What the task asks:
Return all of the lines below exactly as they are.

Recorded information:
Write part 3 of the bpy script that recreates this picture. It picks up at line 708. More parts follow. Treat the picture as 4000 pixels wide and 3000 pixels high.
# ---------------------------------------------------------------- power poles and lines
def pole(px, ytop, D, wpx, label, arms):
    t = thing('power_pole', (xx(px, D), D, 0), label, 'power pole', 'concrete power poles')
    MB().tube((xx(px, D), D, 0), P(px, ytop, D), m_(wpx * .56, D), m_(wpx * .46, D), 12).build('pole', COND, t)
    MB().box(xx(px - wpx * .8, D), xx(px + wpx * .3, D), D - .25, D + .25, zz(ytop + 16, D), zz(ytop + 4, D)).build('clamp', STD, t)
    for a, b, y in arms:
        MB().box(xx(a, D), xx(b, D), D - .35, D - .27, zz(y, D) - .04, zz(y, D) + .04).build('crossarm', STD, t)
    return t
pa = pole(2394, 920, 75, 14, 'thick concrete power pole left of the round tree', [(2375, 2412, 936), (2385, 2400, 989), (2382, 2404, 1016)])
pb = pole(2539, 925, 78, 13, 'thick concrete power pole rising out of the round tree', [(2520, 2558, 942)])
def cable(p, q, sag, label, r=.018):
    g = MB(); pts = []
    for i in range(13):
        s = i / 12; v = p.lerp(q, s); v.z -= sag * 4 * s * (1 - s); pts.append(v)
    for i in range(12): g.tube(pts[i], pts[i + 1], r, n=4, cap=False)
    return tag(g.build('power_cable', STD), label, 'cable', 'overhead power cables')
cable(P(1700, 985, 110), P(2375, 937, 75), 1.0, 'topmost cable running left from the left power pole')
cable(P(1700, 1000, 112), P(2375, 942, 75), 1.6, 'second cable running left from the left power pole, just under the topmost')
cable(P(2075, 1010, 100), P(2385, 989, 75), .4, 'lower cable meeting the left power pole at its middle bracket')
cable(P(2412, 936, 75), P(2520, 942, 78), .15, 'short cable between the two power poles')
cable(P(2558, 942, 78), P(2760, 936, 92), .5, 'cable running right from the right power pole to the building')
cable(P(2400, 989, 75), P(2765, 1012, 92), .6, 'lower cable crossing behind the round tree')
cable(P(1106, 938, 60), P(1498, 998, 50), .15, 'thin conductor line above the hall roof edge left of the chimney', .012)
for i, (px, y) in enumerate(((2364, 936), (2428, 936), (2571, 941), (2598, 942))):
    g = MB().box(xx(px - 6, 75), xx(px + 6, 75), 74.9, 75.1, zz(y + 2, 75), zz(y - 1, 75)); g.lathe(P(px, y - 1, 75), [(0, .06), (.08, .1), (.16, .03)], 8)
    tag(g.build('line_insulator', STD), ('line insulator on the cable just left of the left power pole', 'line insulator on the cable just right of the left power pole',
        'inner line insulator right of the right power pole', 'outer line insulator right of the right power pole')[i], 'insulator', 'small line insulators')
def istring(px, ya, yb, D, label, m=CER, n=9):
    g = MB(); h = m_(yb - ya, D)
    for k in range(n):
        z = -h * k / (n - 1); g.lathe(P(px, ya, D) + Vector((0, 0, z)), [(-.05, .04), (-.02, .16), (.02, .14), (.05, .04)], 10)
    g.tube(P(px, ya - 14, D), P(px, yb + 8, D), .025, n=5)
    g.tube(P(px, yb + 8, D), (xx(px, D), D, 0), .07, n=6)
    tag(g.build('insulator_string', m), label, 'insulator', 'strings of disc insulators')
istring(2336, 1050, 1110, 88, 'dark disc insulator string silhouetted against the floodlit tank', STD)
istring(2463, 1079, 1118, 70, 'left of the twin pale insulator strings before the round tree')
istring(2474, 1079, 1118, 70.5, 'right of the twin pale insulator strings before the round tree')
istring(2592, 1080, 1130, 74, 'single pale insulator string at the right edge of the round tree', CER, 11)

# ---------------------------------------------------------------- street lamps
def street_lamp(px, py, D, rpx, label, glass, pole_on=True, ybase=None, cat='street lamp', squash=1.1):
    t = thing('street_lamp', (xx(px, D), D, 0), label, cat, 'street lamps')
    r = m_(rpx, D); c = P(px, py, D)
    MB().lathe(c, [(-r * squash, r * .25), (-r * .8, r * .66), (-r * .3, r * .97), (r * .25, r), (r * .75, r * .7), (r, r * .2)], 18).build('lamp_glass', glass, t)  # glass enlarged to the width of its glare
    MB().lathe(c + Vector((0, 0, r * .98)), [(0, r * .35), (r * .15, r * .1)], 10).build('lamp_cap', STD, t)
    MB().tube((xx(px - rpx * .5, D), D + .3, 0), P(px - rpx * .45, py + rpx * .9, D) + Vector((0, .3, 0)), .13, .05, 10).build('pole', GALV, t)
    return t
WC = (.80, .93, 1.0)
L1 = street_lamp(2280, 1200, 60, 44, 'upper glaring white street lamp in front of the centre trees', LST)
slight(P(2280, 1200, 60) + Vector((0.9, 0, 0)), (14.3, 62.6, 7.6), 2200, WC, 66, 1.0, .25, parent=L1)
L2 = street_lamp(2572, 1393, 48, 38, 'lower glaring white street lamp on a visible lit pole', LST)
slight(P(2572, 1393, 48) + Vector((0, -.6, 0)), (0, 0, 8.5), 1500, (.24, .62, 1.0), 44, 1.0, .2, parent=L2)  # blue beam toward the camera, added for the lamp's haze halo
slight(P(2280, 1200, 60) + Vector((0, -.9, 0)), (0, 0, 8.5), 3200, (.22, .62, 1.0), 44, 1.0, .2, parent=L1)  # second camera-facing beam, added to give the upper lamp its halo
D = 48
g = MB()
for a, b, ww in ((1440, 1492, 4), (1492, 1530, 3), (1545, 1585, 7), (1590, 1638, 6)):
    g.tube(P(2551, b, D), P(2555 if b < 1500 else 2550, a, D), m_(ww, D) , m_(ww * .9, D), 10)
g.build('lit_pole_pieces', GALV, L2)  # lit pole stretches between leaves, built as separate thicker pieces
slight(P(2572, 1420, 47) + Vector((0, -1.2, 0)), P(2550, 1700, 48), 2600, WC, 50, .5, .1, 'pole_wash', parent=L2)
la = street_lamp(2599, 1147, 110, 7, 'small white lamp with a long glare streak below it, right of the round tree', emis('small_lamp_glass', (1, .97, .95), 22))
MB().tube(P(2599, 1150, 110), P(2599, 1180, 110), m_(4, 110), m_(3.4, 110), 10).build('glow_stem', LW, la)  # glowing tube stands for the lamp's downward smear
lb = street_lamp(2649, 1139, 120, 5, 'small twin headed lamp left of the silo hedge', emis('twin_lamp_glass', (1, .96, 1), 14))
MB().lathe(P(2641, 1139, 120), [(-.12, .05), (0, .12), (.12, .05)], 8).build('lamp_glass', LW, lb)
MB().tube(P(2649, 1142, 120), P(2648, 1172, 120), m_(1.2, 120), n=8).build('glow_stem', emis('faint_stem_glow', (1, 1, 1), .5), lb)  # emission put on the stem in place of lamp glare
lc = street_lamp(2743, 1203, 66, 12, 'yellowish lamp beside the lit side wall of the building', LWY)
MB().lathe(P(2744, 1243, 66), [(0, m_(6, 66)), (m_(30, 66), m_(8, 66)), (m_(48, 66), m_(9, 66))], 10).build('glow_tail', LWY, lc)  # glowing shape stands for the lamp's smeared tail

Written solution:
Write part 3 of the bpy script that recreates this picture. It picks up at line 708. More parts follow. Treat the picture as 4000 pixels wide and 3000 pixels high.
# ---------------------------------------------------------------- power poles and lines
def pole(px, ytop, D, wpx, label, arms):
    t = thing('power_pole', (xx(px, D), D, 0), label, 'power pole', 'concrete power poles')
    MB().tube((xx(px, D), D, 0), P(px, ytop, D), m_(wpx * .56, D), m_(wpx * .46, D), 12).build('pole', COND, t)
    MB().box(xx(px - wpx * .8, D), xx(px + wpx * .3, D), D - .25, D + .25, zz(ytop + 16, D), zz(ytop + 4, D)).build('clamp', STD, t)
    for a, b, y in arms:
        MB().box(xx(a, D), xx(b, D), D - .35, D - .27, zz(y, D) - .04, zz(y, D) + .04).build('crossarm', STD, t)
    return t
pa = pole(2394, 920, 75, 14, 'thick concrete power pole left of the round tree', [(2375, 2412, 936), (2385, 2400, 989), (2382, 2404, 1016)])
pb = pole(2539, 925, 78, 13, 'thick concrete power pole rising out of the round tree', [(2520, 2558, 942)])
def cable(p, q, sag, label, r=.018):
    g = MB(); pts = []
    for i in range(13):
        s = i / 12; v = p.lerp(q, s); v.z -= sag * 4 * s * (1 - s); pts.append(v)
    for i in range(12): g.tube(pts[i], pts[i + 1], r, n=4, cap=False)
    return tag(g.build('power_cable', STD), label, 'cable', 'overhead power cables')
cable(P(1700, 985, 110), P(2375, 937, 75), 1.0, 'topmost cable running left from the left power pole')
cable(P(1700, 1000, 112), P(2375, 942, 75), 1.6, 'second cable running left from the left power pole, just under the topmost')
cable(P(2075, 1010, 100), P(2385, 989, 75), .4, 'lower cable meeting the left power pole at its middle bracket')
cable(P(2412, 936, 75), P(2520, 942, 78), .15, 'short cable between the two power poles')
cable(P(2558, 942, 78), P(2760, 936, 92), .5, 'cable running right from the right power pole to the building')
cable(P(2400, 989, 75), P(2765, 1012, 92), .6, 'lower cable crossing behind the round tree')
cable(P(1106, 938, 60), P(1498, 998, 50), .15, 'thin conductor line above the hall roof edge left of the chimney', .012)
for i, (px, y) in enumerate(((2364, 936), (2428, 936), (2571, 941), (2598, 942))):
    g = MB().box(xx(px - 6, 75), xx(px + 6, 75), 74.9, 75.1, zz(y + 2, 75), zz(y - 1, 75)); g.lathe(P(px, y - 1, 75), [(0, .06), (.08, .1), (.16, .03)], 8)
    tag(g.build('line_insulator', STD), ('line insulator on the cable just left of the left power pole', 'line insulator on the cable just right of the left power pole',
        'inner line insulator right of the right power pole', 'outer line insulator right of the right power pole')[i], 'insulator', 'small line insulators')
def istring(px, ya, yb, D, label, m=CER, n=9):
    g = MB(); h = m_(yb - ya, D)
    for k in range(n):
        z = -h * k / (n - 1); g.lathe(P(px, ya, D) + Vector((0, 0, z)), [(-.05, .04), (-.02, .16), (.02, .14), (.05, .04)], 10)
    g.tube(P(px, ya - 14, D), P(px, yb + 8, D), .025, n=5)
    g.tube(P(px, yb + 8, D), (xx(px, D), D, 0), .07, n=6)
    tag(g.build('insulator_string', m), label, 'insulator', 'strings of disc insulators')
istring(2336, 1050, 1110, 88, 'dark disc insulator string silhouetted against the floodlit tank', STD)
istring(2463, 1079, 1118, 70, 'left of the twin pale insulator strings before the round tree')
istring(2474, 1079, 1118, 70.5, 'right of the twin pale insulator strings before the round tree')
istring(2592, 1080, 1130, 74, 'single pale insulator string at the right edge of the round tree', CER, 11)

# ---------------------------------------------------------------- street lamps
def street_lamp(px, py, D, rpx, label, glass, pole_on=True, ybase=None, cat='street lamp', squash=1.1):
    t = thing('street_lamp', (xx(px, D), D, 0), label, cat, 'street lamps')
    r = m_(rpx, D); c = P(px, py, D)
    MB().lathe(c, [(-r * squash, r * .25), (-r * .8, r * .66), (-r * .3, r * .97), (r * .25, r), (r * .75, r * .7), (r, r * .2)], 18).build('lamp_glass', glass, t)  # glass enlarged to the width of its glare
    MB().lathe(c + Vector((0, 0, r * .98)), [(0, r * .35), (r * .15, r * .1)], 10).build('lamp_cap', STD, t)
    MB().tube((xx(px - rpx * .5, D), D + .3, 0), P(px - rpx * .45, py + rpx * .9, D) + Vector((0, .3, 0)), .13, .05, 10).build('pole', GALV, t)
    return t
WC = (.80, .93, 1.0)
L1 = street_lamp(2280, 1200, 60, 44, 'upper glaring white street lamp in front of the centre trees', LST)
slight(P(2280, 1200, 60) + Vector((0.9, 0, 0)), (14.3, 62.6, 7.6), 2200, WC, 66, 1.0, .25, parent=L1)
L2 = street_lamp(2572, 1393, 48, 38, 'lower glaring white street lamp on a visible lit pole', LST)
slight(P(2572, 1393, 48) + Vector((0, -.6, 0)), (0, 0, 8.5), 1500, (.24, .62, 1.0), 44, 1.0, .2, parent=L2)  # blue beam toward the camera, added for the lamp's haze halo
slight(P(2280, 1200, 60) + Vector((0, -.9, 0)), (0, 0, 8.5), 3200, (.22, .62, 1.0), 44, 1.0, .2, parent=L1)  # second camera-facing beam, added to give the upper lamp its halo
D = 48
g = MB()
for a, b, ww in ((1440, 1492, 4), (1492, 1530, 3), (1545, 1585, 7), (1590, 1638, 6)):
    g.tube(P(2551, b, D), P(2555 if b < 1500 else 2550, a, D), m_(ww, D) , m_(ww * .9, D), 10)
g.build('lit_pole_pieces', GALV, L2)  # lit pole stretches between leaves, built as separate thicker pieces
slight(P(2572, 1420, 47) + Vector((0, -1.2, 0)), P(2550, 1700, 48), 2600, WC, 50, .5, .1, 'pole_wash', parent=L2)
la = street_lamp(2599, 1147, 110, 7, 'small white lamp with a long glare streak below it, right of the round tree', emis('small_lamp_glass', (1, .97, .95), 22))
MB().tube(P(2599, 1150, 110), P(2599, 1180, 110), m_(4, 110), m_(3.4, 110), 10).build('glow_stem', LW, la)  # glowing tube stands for the lamp's downward smear
lb = street_lamp(2649, 1139, 120, 5, 'small twin headed lamp left of the silo hedge', emis('twin_lamp_glass', (1, .96, 1), 14))
MB().lathe(P(2641, 1139, 120), [(-.12, .05), (0, .12), (.12, .05)], 8).build('lamp_glass', LW, lb)
MB().tube(P(2649, 1142, 120), P(2648, 1172, 120), m_(1.2, 120), n=8).build('glow_stem', emis('faint_stem_glow', (1, 1, 1), .5), lb)  # emission put on the stem in place of lamp glare
lc = street_lamp(2743, 1203, 66, 12, 'yellowish lamp beside the lit side wall of the building', LWY)
MB().lathe(P(2744, 1243, 66), [(0, m_(6, 66)), (m_(30, 66), m_(8, 66)), (m_(48, 66), m_(9, 66))], 10).build('glow_tail', LWY, lc)  # glowing shape stands for the lamp's smeared tail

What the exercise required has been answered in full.